Given problem: Copy the lines holding the word "Blender", all of them.

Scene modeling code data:
━━━━
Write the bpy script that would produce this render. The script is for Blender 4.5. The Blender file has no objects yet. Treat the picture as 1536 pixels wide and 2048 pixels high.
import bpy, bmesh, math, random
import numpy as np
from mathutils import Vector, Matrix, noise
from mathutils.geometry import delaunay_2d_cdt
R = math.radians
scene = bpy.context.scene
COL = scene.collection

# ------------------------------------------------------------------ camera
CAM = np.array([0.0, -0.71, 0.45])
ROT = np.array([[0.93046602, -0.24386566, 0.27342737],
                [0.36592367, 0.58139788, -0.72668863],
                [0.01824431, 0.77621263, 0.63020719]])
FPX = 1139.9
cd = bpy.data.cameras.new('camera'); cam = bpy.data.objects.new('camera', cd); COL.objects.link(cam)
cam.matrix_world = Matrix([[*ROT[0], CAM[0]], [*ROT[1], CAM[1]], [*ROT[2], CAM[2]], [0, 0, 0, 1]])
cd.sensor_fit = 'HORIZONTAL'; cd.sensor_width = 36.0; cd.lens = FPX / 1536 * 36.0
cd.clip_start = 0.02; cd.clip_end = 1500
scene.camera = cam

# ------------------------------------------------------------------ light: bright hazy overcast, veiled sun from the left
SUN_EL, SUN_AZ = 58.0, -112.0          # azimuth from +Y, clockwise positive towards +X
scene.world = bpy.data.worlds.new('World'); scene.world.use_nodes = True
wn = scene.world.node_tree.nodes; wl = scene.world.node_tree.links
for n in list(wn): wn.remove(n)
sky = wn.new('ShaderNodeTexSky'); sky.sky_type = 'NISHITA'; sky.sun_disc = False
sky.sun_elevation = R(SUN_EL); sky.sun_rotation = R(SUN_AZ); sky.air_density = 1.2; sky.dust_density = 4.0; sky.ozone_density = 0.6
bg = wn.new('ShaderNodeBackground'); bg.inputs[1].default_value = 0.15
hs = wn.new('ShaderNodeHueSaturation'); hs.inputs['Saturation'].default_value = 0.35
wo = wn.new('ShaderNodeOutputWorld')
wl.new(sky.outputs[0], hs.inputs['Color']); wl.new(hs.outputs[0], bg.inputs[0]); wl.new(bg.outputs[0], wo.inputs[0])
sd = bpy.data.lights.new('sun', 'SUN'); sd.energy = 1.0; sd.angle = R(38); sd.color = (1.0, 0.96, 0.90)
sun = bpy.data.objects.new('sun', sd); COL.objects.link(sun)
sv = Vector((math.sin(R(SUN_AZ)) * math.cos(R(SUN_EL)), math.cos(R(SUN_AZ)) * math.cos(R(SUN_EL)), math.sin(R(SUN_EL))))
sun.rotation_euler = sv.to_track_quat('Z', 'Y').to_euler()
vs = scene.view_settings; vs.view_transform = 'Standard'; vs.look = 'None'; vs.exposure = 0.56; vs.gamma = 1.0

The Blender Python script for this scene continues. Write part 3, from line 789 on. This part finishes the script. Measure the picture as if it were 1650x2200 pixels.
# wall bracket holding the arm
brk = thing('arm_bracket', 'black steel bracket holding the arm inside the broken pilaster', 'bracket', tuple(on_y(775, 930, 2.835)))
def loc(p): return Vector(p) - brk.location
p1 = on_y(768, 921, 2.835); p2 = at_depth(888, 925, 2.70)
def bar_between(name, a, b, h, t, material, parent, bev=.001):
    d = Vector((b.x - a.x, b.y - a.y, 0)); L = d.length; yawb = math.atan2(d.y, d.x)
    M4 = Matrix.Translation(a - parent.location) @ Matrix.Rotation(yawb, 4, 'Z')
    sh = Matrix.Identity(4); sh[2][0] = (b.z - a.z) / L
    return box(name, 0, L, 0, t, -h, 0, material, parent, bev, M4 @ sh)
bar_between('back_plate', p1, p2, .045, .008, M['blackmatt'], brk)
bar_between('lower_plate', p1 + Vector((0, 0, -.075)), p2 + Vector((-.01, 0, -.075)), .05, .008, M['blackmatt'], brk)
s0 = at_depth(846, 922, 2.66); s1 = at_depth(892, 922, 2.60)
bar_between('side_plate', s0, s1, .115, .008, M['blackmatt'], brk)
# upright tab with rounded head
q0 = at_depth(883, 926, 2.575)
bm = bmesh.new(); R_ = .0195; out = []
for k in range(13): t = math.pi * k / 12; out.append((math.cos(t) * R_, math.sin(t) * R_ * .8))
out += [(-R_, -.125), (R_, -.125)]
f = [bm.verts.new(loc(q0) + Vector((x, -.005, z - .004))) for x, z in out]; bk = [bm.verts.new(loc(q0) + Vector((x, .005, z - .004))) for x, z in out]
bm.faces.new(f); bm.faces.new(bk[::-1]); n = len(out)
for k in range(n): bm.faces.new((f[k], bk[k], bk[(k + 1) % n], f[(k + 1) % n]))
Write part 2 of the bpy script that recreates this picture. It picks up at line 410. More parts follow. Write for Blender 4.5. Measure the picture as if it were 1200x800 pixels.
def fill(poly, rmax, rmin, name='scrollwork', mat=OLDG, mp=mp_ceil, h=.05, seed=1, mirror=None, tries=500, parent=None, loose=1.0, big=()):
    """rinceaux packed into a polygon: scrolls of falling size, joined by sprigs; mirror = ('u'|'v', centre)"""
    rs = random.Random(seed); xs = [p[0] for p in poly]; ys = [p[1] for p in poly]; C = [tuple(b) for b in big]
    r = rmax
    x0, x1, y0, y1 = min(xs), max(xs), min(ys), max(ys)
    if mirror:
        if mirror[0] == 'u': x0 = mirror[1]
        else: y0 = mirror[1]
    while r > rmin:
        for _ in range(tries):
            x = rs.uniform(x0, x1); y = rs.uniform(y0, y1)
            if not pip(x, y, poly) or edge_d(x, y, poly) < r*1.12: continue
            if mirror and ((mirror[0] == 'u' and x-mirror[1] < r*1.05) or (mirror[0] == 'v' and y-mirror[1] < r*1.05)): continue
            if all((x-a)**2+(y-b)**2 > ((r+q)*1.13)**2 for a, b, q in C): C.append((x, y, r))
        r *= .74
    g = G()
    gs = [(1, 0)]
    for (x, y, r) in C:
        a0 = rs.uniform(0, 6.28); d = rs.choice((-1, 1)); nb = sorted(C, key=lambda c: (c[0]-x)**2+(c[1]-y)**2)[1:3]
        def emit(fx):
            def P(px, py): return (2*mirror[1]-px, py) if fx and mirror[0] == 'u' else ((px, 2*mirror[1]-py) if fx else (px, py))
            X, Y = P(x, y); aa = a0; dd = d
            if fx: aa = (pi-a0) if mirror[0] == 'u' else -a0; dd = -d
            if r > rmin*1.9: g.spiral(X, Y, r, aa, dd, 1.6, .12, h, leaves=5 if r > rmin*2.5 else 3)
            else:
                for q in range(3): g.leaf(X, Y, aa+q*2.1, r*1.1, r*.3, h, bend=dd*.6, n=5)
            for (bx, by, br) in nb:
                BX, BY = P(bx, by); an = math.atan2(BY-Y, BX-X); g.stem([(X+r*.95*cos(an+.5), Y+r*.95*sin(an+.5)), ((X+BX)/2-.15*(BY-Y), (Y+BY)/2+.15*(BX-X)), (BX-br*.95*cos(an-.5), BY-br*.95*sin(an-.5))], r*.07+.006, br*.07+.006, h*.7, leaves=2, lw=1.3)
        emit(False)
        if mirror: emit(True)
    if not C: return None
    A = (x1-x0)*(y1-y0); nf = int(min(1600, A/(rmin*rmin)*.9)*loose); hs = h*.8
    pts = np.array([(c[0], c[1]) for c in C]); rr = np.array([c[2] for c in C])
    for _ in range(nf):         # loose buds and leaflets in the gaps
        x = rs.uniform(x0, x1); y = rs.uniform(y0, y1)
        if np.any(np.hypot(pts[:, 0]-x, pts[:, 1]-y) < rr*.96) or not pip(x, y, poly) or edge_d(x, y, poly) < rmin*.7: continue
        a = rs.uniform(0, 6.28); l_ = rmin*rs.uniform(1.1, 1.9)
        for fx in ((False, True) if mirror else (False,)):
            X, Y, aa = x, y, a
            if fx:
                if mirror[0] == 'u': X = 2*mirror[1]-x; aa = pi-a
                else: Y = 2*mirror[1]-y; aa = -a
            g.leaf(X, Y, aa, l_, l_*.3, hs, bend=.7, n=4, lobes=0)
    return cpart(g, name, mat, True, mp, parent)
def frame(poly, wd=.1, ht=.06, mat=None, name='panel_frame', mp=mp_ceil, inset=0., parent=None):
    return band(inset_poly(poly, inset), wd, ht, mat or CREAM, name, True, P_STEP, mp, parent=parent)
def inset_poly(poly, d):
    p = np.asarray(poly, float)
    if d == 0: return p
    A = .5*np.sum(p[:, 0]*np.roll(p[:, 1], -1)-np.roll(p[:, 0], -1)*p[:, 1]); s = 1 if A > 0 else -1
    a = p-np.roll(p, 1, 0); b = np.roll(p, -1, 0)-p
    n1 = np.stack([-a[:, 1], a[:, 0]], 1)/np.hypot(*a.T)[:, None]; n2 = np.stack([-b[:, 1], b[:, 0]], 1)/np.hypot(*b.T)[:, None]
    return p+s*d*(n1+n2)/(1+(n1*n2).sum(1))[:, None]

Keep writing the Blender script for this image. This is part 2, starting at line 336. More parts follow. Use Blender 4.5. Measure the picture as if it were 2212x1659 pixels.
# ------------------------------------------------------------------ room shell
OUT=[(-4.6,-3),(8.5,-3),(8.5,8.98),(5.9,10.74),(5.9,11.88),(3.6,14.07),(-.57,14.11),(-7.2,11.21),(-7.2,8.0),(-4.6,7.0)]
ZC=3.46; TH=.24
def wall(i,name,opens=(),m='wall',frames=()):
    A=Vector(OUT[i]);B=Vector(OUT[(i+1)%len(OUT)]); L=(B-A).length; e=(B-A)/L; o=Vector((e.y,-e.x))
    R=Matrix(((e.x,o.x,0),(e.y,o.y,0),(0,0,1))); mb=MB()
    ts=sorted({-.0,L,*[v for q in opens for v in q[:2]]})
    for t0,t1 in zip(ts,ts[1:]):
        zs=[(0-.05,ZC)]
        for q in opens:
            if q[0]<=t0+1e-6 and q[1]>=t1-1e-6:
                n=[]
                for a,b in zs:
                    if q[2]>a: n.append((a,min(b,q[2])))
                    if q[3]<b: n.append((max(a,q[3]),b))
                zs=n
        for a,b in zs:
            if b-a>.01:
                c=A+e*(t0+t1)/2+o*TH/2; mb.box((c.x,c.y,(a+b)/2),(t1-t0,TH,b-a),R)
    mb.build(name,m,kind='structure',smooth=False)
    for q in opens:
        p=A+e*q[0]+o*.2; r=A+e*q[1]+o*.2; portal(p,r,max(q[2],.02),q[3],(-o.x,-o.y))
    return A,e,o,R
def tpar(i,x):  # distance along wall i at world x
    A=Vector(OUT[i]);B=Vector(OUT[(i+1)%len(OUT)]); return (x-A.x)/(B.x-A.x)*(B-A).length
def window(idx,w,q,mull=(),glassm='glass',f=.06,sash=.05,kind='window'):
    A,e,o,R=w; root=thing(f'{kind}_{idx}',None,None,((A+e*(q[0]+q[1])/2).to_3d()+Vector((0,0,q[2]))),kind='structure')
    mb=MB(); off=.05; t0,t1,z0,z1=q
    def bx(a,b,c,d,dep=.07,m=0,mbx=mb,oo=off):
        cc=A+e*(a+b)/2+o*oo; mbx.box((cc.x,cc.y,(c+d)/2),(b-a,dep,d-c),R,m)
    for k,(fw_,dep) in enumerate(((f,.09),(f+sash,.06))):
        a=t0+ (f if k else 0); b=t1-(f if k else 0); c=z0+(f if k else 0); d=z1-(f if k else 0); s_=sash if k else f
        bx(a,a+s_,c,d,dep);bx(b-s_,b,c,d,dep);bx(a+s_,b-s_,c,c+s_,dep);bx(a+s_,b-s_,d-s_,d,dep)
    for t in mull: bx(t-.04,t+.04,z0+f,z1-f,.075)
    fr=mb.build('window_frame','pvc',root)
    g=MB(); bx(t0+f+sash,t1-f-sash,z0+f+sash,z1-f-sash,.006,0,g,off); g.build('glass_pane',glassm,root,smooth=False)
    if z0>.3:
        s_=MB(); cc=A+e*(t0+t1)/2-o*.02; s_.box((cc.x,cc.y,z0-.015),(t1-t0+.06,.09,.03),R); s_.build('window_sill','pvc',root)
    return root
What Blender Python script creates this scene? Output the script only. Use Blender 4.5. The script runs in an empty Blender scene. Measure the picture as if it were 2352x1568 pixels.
━━━━
Answer for this exercise:
Write the bpy script that would produce this render. The script is for Blender 4.5. The Blender file has no objects yet. Treat the picture as 1536 pixels wide and 2048 pixels high.
The Blender Python script for this scene continues. Write part 3, from line 789 on. This part finishes the script. Measure the picture as if it were 1650x2200 pixels.
Write part 2 of the bpy script that recreates this picture. It picks up at line 410. More parts follow. Write for Blender 4.5. Measure the picture as if it were 1200x800 pixels.
Keep writing the Blender script for this image. This is part 2, starting at line 336. More parts follow. Use Blender 4.5. Measure the picture as if it were 2212x1659 pixels.
What Blender Python script creates this scene? Output the script only. Use Blender 4.5. The script runs in an empty Blender scene. Measure the picture as if it were 2352x1568 pixels.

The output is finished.